Her iki parti, dinamikleri çok daha karmaşık olan farklılıklarını uzunca bir süredir salt mali politikalara ve devletin ekonomideki rolüne indirgeyerek bugünkü manzarayı kendileri hazırlamış oldular. En genel anlamda WASP dışı kitlelerin farklı kimlikler üzerinden siyasal hareketlenmeye maruz kalacağı fazlaca hesaplanmamıştı. Bu yeni fenomenin sadece Cumhuriyetçileri sıkıştıran değil "WASP Demokratları" da bir turnusol testinden geçireceği muhakkaktır.
Yeni dönemin gündemi
Obama'nın başkan seçilmesini "siyasi doğruculuk" adına fazlaca ciddiye almayarak sindiren Amerikan aklı, bu durumu büyük ölçüde "bir talihsizlik" veya "ırk meselesi" hesabının kapatılması olarak değerlendirdi. Benzer şekilde 2012 seçimlerinde, Amerikan kurucu aklını temsil eden Cumhuriyetçi damarın, Bush ailesinden (1988) bu yana lider çıkaramamış olmasının üzerinde de fazlaca durmuşa benzemiyorlar. Son seçimde "Müslüman" kökleri olan bir siyah başkan adayının karşısına zengin, beyaz ama "Mormon" olan bir başka "öteki" ile çıkan çıkan Cumhuriyetçiler aslında "yeni Amerika'ya" seçimleri kaybettiler.

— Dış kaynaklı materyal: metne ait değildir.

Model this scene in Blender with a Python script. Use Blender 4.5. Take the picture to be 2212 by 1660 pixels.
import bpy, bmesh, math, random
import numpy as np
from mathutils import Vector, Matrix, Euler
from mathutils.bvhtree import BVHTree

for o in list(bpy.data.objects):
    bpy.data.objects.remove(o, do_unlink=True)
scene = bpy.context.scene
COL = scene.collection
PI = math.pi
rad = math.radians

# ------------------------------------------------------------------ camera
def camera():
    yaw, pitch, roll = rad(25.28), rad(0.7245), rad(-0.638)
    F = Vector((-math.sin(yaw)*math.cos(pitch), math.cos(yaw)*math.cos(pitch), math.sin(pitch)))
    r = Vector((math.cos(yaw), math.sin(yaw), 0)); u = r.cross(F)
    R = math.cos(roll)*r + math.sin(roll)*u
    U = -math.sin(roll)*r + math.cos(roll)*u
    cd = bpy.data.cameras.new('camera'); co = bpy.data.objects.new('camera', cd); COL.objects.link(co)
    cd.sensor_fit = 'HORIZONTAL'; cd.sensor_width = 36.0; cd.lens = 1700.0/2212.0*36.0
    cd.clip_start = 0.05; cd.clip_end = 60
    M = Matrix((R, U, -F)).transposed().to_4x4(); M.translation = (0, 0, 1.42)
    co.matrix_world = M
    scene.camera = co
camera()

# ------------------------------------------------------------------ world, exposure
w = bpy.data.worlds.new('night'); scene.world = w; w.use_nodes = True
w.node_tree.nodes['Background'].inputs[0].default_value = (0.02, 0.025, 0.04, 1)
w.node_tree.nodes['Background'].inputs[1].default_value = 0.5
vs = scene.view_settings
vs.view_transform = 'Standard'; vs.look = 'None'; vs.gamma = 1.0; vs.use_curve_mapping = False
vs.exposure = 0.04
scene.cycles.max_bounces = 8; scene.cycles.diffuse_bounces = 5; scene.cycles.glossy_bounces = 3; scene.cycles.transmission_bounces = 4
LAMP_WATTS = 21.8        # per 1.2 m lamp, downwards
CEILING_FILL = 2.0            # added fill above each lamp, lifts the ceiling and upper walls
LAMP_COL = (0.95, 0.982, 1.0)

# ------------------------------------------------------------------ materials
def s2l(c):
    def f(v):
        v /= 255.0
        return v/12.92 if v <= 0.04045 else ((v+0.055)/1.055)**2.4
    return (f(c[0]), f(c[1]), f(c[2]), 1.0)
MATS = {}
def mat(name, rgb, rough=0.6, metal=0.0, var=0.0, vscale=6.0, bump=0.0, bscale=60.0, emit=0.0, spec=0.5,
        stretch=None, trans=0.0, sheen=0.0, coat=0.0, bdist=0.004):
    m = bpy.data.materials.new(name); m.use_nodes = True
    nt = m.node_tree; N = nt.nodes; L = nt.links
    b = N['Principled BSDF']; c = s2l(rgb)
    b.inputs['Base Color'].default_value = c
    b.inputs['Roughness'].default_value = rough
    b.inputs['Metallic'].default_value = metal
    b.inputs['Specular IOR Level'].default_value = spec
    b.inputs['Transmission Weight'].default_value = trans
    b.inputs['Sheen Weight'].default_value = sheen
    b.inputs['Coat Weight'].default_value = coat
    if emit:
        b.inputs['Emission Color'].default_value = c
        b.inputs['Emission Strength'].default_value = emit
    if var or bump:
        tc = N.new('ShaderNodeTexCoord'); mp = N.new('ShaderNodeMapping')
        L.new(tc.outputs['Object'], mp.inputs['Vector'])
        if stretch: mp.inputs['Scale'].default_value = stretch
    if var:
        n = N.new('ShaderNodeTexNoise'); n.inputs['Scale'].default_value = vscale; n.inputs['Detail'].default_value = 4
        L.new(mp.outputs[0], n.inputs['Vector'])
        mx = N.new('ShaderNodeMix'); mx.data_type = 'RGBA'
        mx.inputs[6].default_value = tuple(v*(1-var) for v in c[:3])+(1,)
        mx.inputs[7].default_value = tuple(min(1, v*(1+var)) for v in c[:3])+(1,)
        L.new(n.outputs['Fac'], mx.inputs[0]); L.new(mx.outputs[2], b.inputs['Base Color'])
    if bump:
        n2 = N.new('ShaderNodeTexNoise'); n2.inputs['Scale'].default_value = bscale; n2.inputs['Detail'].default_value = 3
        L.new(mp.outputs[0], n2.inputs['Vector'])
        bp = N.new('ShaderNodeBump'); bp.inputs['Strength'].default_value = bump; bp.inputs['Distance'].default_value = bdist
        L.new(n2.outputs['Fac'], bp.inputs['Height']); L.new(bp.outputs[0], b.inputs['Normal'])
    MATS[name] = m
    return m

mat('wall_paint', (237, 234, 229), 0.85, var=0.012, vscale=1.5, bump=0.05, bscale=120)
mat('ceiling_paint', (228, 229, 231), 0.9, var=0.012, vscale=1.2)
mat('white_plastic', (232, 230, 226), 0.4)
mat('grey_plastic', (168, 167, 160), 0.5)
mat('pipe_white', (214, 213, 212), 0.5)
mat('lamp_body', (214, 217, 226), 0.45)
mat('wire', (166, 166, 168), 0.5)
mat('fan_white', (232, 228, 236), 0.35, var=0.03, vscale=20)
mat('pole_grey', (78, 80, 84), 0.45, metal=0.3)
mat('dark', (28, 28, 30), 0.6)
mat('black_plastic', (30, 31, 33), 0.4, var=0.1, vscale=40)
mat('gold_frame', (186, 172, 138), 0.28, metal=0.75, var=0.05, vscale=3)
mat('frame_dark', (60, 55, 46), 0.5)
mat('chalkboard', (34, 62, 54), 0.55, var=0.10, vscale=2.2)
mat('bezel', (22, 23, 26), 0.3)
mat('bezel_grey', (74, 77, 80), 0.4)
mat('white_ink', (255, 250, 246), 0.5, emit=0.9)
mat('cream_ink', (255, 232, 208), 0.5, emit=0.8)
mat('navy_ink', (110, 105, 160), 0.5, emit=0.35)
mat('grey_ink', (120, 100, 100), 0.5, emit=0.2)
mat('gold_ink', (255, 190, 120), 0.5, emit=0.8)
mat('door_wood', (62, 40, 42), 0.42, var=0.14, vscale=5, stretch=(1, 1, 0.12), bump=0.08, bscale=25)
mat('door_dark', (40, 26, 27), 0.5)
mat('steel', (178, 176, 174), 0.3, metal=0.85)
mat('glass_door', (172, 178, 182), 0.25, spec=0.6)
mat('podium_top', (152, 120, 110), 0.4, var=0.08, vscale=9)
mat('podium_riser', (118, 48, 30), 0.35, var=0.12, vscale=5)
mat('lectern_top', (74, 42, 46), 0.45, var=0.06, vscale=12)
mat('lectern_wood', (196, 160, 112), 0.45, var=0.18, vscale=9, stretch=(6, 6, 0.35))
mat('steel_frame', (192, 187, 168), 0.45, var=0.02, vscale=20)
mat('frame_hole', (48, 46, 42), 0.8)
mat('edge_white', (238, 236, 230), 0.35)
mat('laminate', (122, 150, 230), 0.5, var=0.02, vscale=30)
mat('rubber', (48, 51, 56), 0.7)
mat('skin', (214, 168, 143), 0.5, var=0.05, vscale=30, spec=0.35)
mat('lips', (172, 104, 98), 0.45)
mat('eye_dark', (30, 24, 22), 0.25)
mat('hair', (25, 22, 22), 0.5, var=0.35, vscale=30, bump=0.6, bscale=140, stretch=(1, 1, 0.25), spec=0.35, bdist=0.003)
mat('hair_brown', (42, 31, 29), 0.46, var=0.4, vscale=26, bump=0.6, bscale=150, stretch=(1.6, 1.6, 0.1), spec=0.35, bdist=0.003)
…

Obama bugüne kadar ikinci kez kazanan başkanlar içinde ise "en zayıf" seçim zaferini elde etti. Bunda, Ohio'da Obama'ya seçim kazandırtan ekonomik krizin payı elbette çok büyüktü. ABD'yi ikinci Obama döneminde ortaya çıkan yeni siyasal trendlerinin dışında geçtiğimiz dönemin sorunları bekliyor. Büyük ölçüde tıkanmış olan ve yer yer başkanı işlevsiz hale getiren hükümet sistemi sorun üretmeye devam edecek. Obama'nın yeni dönemde de gündemi büyük ölçüde iç ekonomik ve idari sorunlar olmaya devam edecek. Hem seçimlerle ortaya çıkan "siyasal demografinin" hem de "ekonomik sorunların" makasına daha fazla girecek bir ABD ortaya çıkarabilir. Bunun dünyada "daha az Amerika" anlamına gelip gelmeyeceğini göreceğiz!